- What this task involves -
Reproduce exactly the lines from the line with "sg = [q for q in sg if .05 < q < 11.9]" through the line with "range(9)], gd=.005, gw=.009)", both included, and no other lines.

== Data extract ==

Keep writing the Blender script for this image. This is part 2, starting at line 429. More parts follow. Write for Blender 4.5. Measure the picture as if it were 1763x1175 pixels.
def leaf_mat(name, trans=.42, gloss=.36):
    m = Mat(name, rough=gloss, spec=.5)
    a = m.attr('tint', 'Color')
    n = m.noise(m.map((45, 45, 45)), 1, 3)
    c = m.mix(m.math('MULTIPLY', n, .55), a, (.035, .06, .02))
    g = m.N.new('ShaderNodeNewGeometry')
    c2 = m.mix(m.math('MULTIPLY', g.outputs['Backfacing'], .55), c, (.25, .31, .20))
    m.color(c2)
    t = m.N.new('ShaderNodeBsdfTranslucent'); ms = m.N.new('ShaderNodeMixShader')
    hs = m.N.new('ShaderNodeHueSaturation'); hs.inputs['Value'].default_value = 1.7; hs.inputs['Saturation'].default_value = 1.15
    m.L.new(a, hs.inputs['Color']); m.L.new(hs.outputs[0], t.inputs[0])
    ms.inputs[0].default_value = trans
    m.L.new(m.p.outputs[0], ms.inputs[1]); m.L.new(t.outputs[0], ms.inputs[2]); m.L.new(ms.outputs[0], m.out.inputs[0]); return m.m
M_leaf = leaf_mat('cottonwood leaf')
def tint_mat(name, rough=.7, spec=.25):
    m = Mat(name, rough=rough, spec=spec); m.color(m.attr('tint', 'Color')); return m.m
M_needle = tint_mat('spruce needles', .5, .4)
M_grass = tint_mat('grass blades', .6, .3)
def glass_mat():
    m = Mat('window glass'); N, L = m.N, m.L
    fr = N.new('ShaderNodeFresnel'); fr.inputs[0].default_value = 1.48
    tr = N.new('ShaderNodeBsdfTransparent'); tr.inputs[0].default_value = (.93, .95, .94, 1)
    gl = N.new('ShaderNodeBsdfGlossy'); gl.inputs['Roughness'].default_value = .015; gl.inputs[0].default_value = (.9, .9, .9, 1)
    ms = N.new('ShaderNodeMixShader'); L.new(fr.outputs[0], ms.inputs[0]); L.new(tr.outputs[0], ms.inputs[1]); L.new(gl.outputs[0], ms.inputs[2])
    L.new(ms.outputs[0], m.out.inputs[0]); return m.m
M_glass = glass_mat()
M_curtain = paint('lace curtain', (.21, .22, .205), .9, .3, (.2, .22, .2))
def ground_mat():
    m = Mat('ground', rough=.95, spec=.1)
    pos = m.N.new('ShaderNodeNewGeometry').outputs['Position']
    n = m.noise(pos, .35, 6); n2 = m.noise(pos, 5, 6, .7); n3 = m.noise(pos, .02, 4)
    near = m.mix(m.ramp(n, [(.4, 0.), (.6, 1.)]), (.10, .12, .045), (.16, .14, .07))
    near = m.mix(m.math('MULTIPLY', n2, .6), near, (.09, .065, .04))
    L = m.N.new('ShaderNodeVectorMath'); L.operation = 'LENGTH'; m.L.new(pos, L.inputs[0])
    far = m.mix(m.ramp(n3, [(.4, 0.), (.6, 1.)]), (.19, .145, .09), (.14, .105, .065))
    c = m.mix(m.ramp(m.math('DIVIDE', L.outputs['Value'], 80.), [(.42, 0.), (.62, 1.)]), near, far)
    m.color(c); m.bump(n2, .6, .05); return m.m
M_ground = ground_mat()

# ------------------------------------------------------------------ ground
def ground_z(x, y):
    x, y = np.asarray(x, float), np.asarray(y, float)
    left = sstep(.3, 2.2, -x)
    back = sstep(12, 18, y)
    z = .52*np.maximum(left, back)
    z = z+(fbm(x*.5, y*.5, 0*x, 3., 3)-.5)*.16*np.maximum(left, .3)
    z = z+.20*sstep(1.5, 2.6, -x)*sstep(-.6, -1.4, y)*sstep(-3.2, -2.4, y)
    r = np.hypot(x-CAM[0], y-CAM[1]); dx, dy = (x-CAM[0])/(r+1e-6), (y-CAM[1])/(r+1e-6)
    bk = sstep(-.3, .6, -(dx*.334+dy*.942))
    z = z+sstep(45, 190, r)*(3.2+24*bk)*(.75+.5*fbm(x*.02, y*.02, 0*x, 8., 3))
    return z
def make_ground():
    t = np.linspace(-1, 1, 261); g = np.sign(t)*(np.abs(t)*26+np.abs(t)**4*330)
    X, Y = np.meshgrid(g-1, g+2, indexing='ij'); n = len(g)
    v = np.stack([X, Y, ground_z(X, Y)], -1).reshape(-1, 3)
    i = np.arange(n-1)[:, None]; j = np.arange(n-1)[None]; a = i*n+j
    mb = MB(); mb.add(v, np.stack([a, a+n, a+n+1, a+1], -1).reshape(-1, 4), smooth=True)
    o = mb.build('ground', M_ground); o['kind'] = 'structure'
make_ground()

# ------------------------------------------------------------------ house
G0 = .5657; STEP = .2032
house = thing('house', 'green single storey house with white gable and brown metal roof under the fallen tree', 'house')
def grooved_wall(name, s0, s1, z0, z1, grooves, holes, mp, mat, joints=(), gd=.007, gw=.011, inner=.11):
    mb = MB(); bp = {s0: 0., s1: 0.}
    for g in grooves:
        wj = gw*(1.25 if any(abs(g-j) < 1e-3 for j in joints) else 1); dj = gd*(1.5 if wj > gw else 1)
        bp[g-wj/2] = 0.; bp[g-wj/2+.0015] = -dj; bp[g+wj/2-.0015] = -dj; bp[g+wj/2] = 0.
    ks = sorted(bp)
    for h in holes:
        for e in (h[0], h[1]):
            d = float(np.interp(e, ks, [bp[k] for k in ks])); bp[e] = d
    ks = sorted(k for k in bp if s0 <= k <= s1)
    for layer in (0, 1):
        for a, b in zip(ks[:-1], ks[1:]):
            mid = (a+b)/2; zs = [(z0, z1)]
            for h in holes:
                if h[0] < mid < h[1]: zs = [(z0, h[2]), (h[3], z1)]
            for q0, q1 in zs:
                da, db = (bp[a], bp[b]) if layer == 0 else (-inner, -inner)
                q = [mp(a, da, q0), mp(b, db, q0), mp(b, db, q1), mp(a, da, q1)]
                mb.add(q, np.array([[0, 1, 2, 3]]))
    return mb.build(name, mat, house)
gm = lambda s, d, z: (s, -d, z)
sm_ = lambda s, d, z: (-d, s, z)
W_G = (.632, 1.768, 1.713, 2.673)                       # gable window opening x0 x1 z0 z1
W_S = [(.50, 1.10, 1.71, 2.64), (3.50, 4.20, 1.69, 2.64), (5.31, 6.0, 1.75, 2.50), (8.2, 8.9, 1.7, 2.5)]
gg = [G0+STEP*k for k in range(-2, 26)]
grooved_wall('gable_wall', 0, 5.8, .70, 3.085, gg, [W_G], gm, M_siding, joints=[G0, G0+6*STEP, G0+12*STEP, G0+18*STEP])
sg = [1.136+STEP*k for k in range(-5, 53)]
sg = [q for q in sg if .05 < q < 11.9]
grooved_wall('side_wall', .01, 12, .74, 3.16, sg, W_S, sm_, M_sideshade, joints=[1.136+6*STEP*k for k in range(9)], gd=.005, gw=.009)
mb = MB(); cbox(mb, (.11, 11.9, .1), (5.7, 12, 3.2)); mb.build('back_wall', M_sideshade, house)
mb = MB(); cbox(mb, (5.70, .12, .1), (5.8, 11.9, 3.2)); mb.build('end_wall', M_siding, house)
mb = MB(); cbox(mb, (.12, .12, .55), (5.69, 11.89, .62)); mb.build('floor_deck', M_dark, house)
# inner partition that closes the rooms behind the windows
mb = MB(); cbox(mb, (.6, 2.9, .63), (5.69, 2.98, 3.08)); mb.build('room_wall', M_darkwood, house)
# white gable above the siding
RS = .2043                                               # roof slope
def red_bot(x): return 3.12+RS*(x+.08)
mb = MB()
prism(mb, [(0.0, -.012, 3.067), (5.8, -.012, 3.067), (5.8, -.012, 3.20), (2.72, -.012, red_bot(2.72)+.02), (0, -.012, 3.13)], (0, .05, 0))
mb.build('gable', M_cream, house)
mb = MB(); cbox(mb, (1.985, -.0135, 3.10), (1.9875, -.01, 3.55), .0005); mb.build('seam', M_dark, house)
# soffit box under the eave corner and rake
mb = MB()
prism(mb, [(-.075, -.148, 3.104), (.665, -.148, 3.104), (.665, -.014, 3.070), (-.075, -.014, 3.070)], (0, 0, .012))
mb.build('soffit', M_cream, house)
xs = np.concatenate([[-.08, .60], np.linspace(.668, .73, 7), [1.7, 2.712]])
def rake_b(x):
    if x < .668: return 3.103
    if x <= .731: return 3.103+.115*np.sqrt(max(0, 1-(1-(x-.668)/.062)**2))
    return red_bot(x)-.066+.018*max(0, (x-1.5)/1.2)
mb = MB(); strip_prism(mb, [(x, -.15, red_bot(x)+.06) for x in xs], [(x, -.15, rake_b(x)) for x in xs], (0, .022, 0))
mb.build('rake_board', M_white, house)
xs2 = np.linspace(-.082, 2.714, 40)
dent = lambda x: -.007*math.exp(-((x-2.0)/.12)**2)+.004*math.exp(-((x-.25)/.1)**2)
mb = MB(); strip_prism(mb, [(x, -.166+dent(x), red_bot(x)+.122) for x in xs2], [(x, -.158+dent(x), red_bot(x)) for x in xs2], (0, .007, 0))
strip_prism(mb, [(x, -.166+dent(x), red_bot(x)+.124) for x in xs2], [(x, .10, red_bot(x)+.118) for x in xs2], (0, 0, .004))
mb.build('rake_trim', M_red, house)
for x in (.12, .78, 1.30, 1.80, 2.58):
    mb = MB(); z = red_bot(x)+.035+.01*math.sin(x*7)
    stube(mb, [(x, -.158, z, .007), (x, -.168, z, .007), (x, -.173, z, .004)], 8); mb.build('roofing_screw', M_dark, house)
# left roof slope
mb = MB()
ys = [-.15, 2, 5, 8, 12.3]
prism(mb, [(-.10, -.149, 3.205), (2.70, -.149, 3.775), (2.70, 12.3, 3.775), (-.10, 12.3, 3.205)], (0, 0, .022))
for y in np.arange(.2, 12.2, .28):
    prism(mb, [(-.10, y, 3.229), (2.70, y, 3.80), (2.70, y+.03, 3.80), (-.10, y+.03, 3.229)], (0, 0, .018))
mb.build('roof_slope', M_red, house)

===

- Response below -
sg = [q for q in sg if .05 < q < 11.9]
grooved_wall('side_wall', .01, 12, .74, 3.16, sg, W_S, sm_, M_sideshade, joints=[1.136+6*STEP*k for k in range(9)], gd=.005, gw=.009)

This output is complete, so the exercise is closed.